Review of Elles

Elles (2011)
4/10
I guess somebody just assumed that a French-speaking film with prostitutes in it would automatically strike the audience as artistic
10 June 2012
The mainstream middle-class person decides to investigate some aspect of demi-monde living, in this case prostitution, and finds herself being caught up in its irresistible fascination and reconsidering how she views her own identity. Did the filmmakers really think that there was something here that an audience hadn't seen before? With minor variations it's been done with murder, mental illness, gambling and drug addiction -- a half-dozen such films come to mind easily -- not to mention alternate lifestyles that may not be wrong in themselves but are nonetheless labeled "fringe-dwelling," so what exactly is new here?

Juliette's character says she doesn't drink, but suddenly relents and shortly afterward is drinking everyone else under the table.

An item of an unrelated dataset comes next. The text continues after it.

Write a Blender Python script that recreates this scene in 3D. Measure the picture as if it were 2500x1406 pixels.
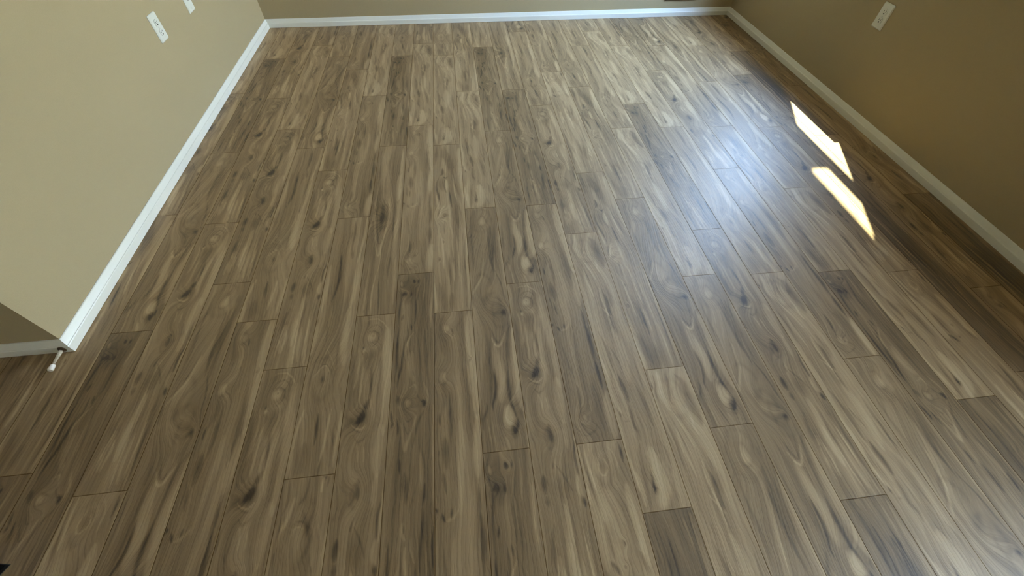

Someone at the production end apparently just assumed that he/she understood the teatotaler's mindset and had the character flip abruptly on a moral resolve of this magnitude. If, rather, the character is a recovering problem drinker or even alcoholic, should not this little character detail have taken priority in what's really wrong with her life?

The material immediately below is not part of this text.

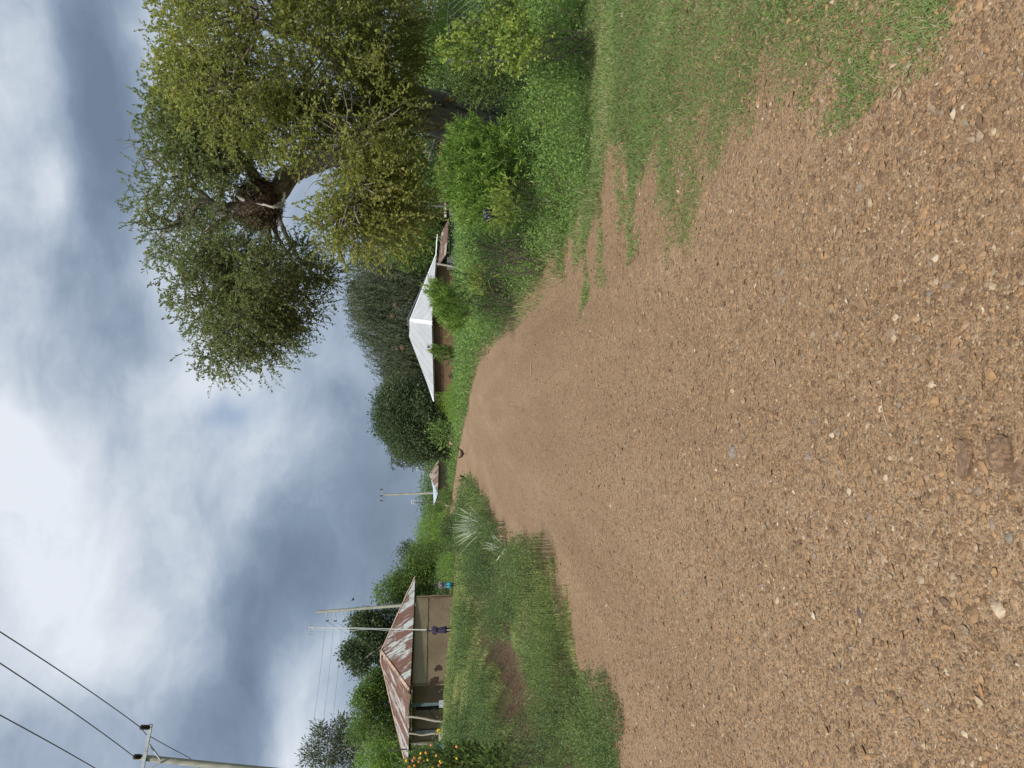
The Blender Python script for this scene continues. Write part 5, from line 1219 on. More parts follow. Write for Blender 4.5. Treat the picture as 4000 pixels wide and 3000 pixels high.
tree('shaded_bush', 'green bush below the small red roof right of the trunk', gbase(1800, 260, 20), [lob(1690, 250, 20, 55, 60, 1, 160), lob(1640, 230, 22, 50, 50, 1, 120)], 'leaf_mid', .09, 11, trunk_r=.05, spread=.3, cat='bush')
# left of the road
LT = [
 ('leafy_tree', 'bushy bright green tree behind the right end of the rusty roof', 62, [(1600, 2290, 80, 70, 260), (1540, 2320, 70, 60, 200), (1640, 2240, 90, 60, 260), (1680, 2320, 70, 70, 220)], 'leaf_mid', .26, 'tree'),
 ('mango_tree', 'dark tree with layered round clumps rising above the rusty roof', 58, [(1440, 2450, 50, 45, 190), (1480, 2520, 60, 60, 220), (1380, 2545, 38, 38, 130), (1405, 2590, 30, 34, 90), (1420, 2420, 50, 30, 110), (1510, 2430, 70, 50, 200)], 'leaf_dark', .30, 'tree'),
 ('round_tree', 'mid green rounded tree left of the rusty roof ridge', 60, [(1470, 2680, 60, 50, 260), (1520, 2640, 70, 60, 260), (1420, 2730, 40, 35, 120), (1510, 2740, 70, 50, 260)], 'leaf_mid', .26, 'tree'),
 ('tall_green_tree', 'dense green tree behind the veranda end of the roof', 58, [(1480, 2840, 80, 70, 380), (1420, 2780, 45, 60, 190), (1540, 2900, 70, 90, 380), (1400, 2860, 40, 40, 110)], 'leaf_mid', .24, 'tree'),
 ('edge_tree', 'yellowish green tree at the left edge behind the flowering shrub', 50, [(1530, 2990, 90, 60, 320), (1470, 2960, 70, 50, 200)], 'leaf_bright', .20, 'tree'),
]
for nm_, lb, d, lo, mt_, lf, ct in LT:
    x0, y0 = lo[0][0], np.mean([q[1] for q in lo]); dark = mt_
    tree(nm_, lb, gbase(1750, y0, d), [lob(x, y, d + rng.uniform(-1, 1), rx, ry_, px(ry_, d) * .9, n) for x, y, rx, ry_, n in lo], mt_, lf * .72, 14, trunk_r=.2, spread=.55, gaps=.24, cat=ct, shell=.6, density=1.5, gapscale=.8)
# feathery grevillea like tree
tree('feathery_tree', 'open feathery grey green tree against the sky at the left edge', gbase(1750, 2900, 66),
     [lob(1215, 2940, 66, 22, 42, 1, 34), lob(1250, 2890, 22, 1, 1, 1, 1) if False else lob(1250, 2880, 66, 22, 40, 1, 34), lob(1300, 2930, 66, 28, 50, 1.2, 44), lob(1320, 2850, 66, 22, 30, 1, 26), lob(1350, 2830, 66, 18, 28, .9, 18), lob(1350, 2920, 66, 26, 45, 1, 34), lob(1280, 2980, 66, 30, 35, 1, 34), lob(1380, 2980, 66, 40, 40, 1, 40), lob(1390, 2900, 66, 30, 40, 1, 30)],
     'leaf_greyish', .42, 14, trunk_r=.14, spread=.75, gaps=.0, wr=.2)
# hedge line along the far left of the road
HB = [ # name, label, x, y, d, rx, ry, n, material, leaf
 ('bush', 'bright green bush right of the boy in turquoise shorts', 1760, 2215, 52, 50, 50, 300, 'leaf_bright', .12),
 ('bush', 'tall lime bush with pale leaf tips between the boy and the palm', 1650, 2165, 62, 70, 55, 380, 'leaf_mid', .18),
 ('bush', 'dark rounded tree top poking above the left hedge', 1600, 2160, 80, 35, 35, 140, 'leaf_dark', .28),
 ('bush', 'broad light green bush in the middle of the left hedge', 1700, 2090, 66, 80, 70, 480, 'leaf_bright', .18),
 ('bush', 'lower dark bush at the left road bend behind the palm', 1760, 2060, 58, 45, 45, 260, 'leaf_dark', .14),
 ('bush', 'wide green bush behind the sheep', 1705, 2010, 112, 45, 50, 300, 'leaf_mid', .26),
 ('bush', 'small yellow flecked bush by the far road end', 1730, 2060, 100, 28, 35, 150, 'leaf_lime', .22),
 ('bush', 'pale green bush in front of the far house left roof', 1738, 1945, 86, 14, 32, 120, 'leaf_mid', .2),
 ('bush', 'dark bush between the far house and the resting goat', 1716, 1765, 74, 30, 24, 130, 'leaf_dark', .2),
 ('bush', 'low bright green bush at the left corner of the white roofed house', 1775, 1570, 56, 35, 70, 360, 'leaf_bright', .12),
 ('bush', 'yellowish hanging bush under the left tip of the white roof', 1735, 1560, 68, 40, 50, 260, 'leaf_lime', .15),
 ('bush', 'big leaved upright shrub right of the resting goat', 1718, 1690, 62, 26, 36, 42, 'leaf_mid', .36),
 ('bush', 'dark low shrubs at the foot of the broadleaf tree', 1740, 1660, 70, 30, 60, 220, 'leaf_dark', .18),
]
for nm_, lb, x, y, d, rx, ry_, n, mt_, lf in HB:
    w = px(ry_, d); q = gbase(x, y, d); hgt_ = P(x, y, d)[2] - q[2]
    L_ = [(P(x, y, d), np.array([w, w * .8, px(rx, d)]), int(n * .6)), (np.array([P(x, y + ry_ * .4, d)[0], d - .5, (q[2] + P(x, y, d)[2]) / 2]), np.array([w * 1.1, w * .8, max(.4, hgt_ * .6)]), int(n * .35)), (np.array([P(x, y - ry_ * .5, d)[0], d - .3, (q[2] + P(x, y, d)[2]) / 2]), np.array([w * .8, w * .7, max(.4, hgt_ * .55)]), int(n * .3))]
    tree(nm_, lb, q, L_, mt_, lf * .75, 13, trunk_r=.07, spread=lf * 2.6, density=1.4, cat='bush', gaps=.08, wr=.5, group='bushes and low trees along the road')
# distant tree belts closing the horizon
def belt(label, X0, Y0, X1, Y1, n, hmin, hmax, mat, leaf, name='tree_belt', dep=9):
    mb = MB(); t = rng.random(n); X = X0 + (X1 - X0) * t + rng.normal(size=n) * 2; Y = Y0 + (Y1 - Y0) * t + rng.uniform(-dep / 2, dep / 2, n)
    h = (hmin + (hmax - hmin) * (0.5 + 0.5 * field(np.stack([X, Y], -1), .16))) * (1 + .1 * field(np.stack([X, Y], -1), .6))
    S = np.stack([X, Y, hgt(X, Y) + h * (rng.random(n) ** .5)], 1); k = 12
    off = rng.normal(size=(n, k, 3)) * leaf * 1.8; rb = np.clip(.5 + .3 * field(S, .3) + rng.normal(size=n) * .15, 0, 1)
    leaf_quads(mb, (S[:, None] + off).reshape(-1, 3), (off + rng.normal(size=off.shape) * leaf + [0, 0, -.1]).reshape(-1, 3), leaf * rng.uniform(.6, 1.3, n * k), .5, np.clip(.6 * rb[:, None] + .4 * rng.random((n, k)), 0, 1).reshape(-1))
    prisms(mb, np.stack([X, Y, hgt(X, Y)], 1)[::20], S[::20], .12, .05, 0.0)
    return tag(mb.build(name, M[mat]), label, 'woodland', kind='stuff')
belt('far green woodland behind the distant house and road', -75, 128, 40, 150, 5000, 3.2, 5.2, 'leaf_mid', .38)
belt('green thicket rising behind the left hedge', -75, 88, -26, 122, 3200, 3.5, 5.8, 'leaf_mid', .32)
belt('green thicket left behind the rusty roofed house', -60, 66, -22, 74, 2600, 3.0, 4.5, 'leaf_mid', .28)
belt('dark woodland behind the right hand houses', 4, 95, 90, 82, 3600, 3.0, 5.5, 'leaf_dark', .34)
belt('shaded thicket beyond the big tree', 12, 34, 32, 30, 2600, 1.6, 3.0, 'leaf_dark', .16, dep=5)
belt('dark thicket under the weeping tree', -1, 79, 20, 78, 2200, 2.0, 3.4, 'leaf_dark', .25, dep=5)

# shrubs in the right roadside growth
def shrub(name, label, x, y, d, lobes, mat, leaf, wr, per, tl, cat='shrub', droop=.1, wood='twig', dirup=.7, angs=.35, bare=0):
    b = gbase(x, y, d); r = empty(name, b, label, cat); lm = MB(); tm = MB()
    for (lx, ly, ld, rx, ry_, rd_, n) in lobes:
        p_, u = in_ellipsoid(n, P(lx, ly, ld), np.array([px(ry_, ld), rd_, px(rx, ld)]), .4)
        D = u * .5 + rng.normal(size=u.shape) * .35 + [0, 0, dirup]
        twig_leaves(lm, tm, p_, D, rng.uniform(.6, 1.2, len(p_)) * tl, per, leaf, wr, droop, .003, None, angs)
        for k_ in range(max(3, n // 40)):
            e = p_[rng.integers(len(p_))]; branch_out(tm, b + rng.normal(size=3) * [.12, .12, 0], e, .006, .002, 3)
    for k_ in range(bare):
        lx, ly, ld, rx, ry_, rd_, n = lobes[k_ % len(lobes)]; e, _ = in_ellipsoid(1, P(lx, ly, ld), np.array([px(ry_, ld), rd_, px(rx, ld)]) * 1.15, .8)
        q = branch_out(tm, b + rng.normal(size=3) * [.15, .15, 0], e[0], .009, .002, 4)
        for _ in range(3): s = q[rng.integers(2, len(q))]; tube(tm, [s, s + nrm(rng.normal(size=3)) * .2], [.004, .002], 3)
    tm.build('stems', M[wood], r)
    if lm.n: lm.build('leaves', M[mat], r)
    return r
shrub('narrow_leaf_shrub', 'large bright green shrub with narrow feathery leaves in front of the big trunk', 2000, 660, 9.6,
      [(1860, 560, 9.6, 80, 80, .5, 170), (1850, 680, 9.6, 110, 110, .6, 330), (1900, 780, 9.6, 110, 90, .5, 240), (1960, 620, 9.5, 110, 110, .5, 240), (1790, 590, 9.8, 30, 70, .4, 60)], 'leaf_bright', .085, .15, 16, .20, angs=.75)
shrub('fern_shrub', 'small bright green shrub with drooping narrow leaves in front of the white roof', 1850, 1200, 17,
      [(1735, 1150, 17, 38, 34, .4, 90), (1760, 1200, 17, 45, 45, .5, 150), (1790, 1230, 16.8, 40, 50, .5, 130), (1700, 1130, 17, 20, 20, .3, 26)], 'leaf_bright', .11, .15, 14, .26, angs=.8)
shrub('conical_shrub', 'small upright green shrub before the left wall of the white roofed house', 1800, 1375, 24, [(1725, 1372, 24, 30, 20, .3, 60), (1760, 1385, 24, 30, 30, .3, 60)], 'leaf_mid', .10, .3, 12, .25, dirup=1.2)
shrub('tangled_shrub', 'tangle of bare grey brown twigs with a few leaves in the right roadside growth', 1900, 1160, 14, [(1850, 1150, 14, 60, 90, .6, 40), (1820, 1100, 14, 60, 60, .5, 20)], 'leaf_mid', .05, .5, 8, .2, bare=34)
shrub('dry_weeds', 'purplish dry stems among the weeds below the slatted shed', 1950, 1000, 11, [(1890, 980, 11, 60, 80, .5, 30)], 'leaf_mid', .04, .5, 8, .15, bare=26)
shrub('lime_shrub', 'yellow green spindly shrub between the tangle and the narrow leaf shrub', 1950, 1070, 12, [(1880, 1090, 12, 40, 60, .4, 80)], 'leaf_lime', .05, .4, 9, .18)
shrub('vine_heap', 'heap of small leaved vines grown over wire beside the leaning post', 1980, 300, 9.4,
      [(1830, 300, 9.4, 70, 80, .35, 330), (1905, 310, 9.3, 75, 90, .4, 330), (1800, 240, 9.5, 50, 40, .3, 120), (1940, 250, 9.1, 60, 90, .4, 220)], 'leaf_mid', .030, .6, 12, .14, angs=.9)
shrub('creeper', 'round leaved creeper climbing the wire fence at the right edge', 1980, 120, 7.4,
      [(1800, 190, 7.6, 60, 60, .2, 90), (1900, 150, 7.4, 100, 90, .25, 120), (1990, 60, 7.2, 70, 100, .3, 150), (2040, 180, 7.0, 60, 80, .25, 130)], 'leaf_lime', .042, .75, 8, .16, angs=1.0)
shrub('yellow_weeds', 'yellow green weeds at the front of the shrubs beside the black bag', 2050, 760, 8.6, [(1980, 760, 8.6, 50, 60, .3, 70), (1990, 830, 8.6, 60, 40, .3, 50)], 'leaf_lime', .05, .4, 9, .16)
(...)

Fantasy sequence where main character imagines herself surrounded by all the male customers described by the prostitutes she interviewed is blatant and way too concrete.

One could call the film character-driven perhaps: that these actors in these roles seem to have plausibility in being family and/or forming friendships. If the film were genuinely about something the audience needed to see then these would be the actors we'd like to hire.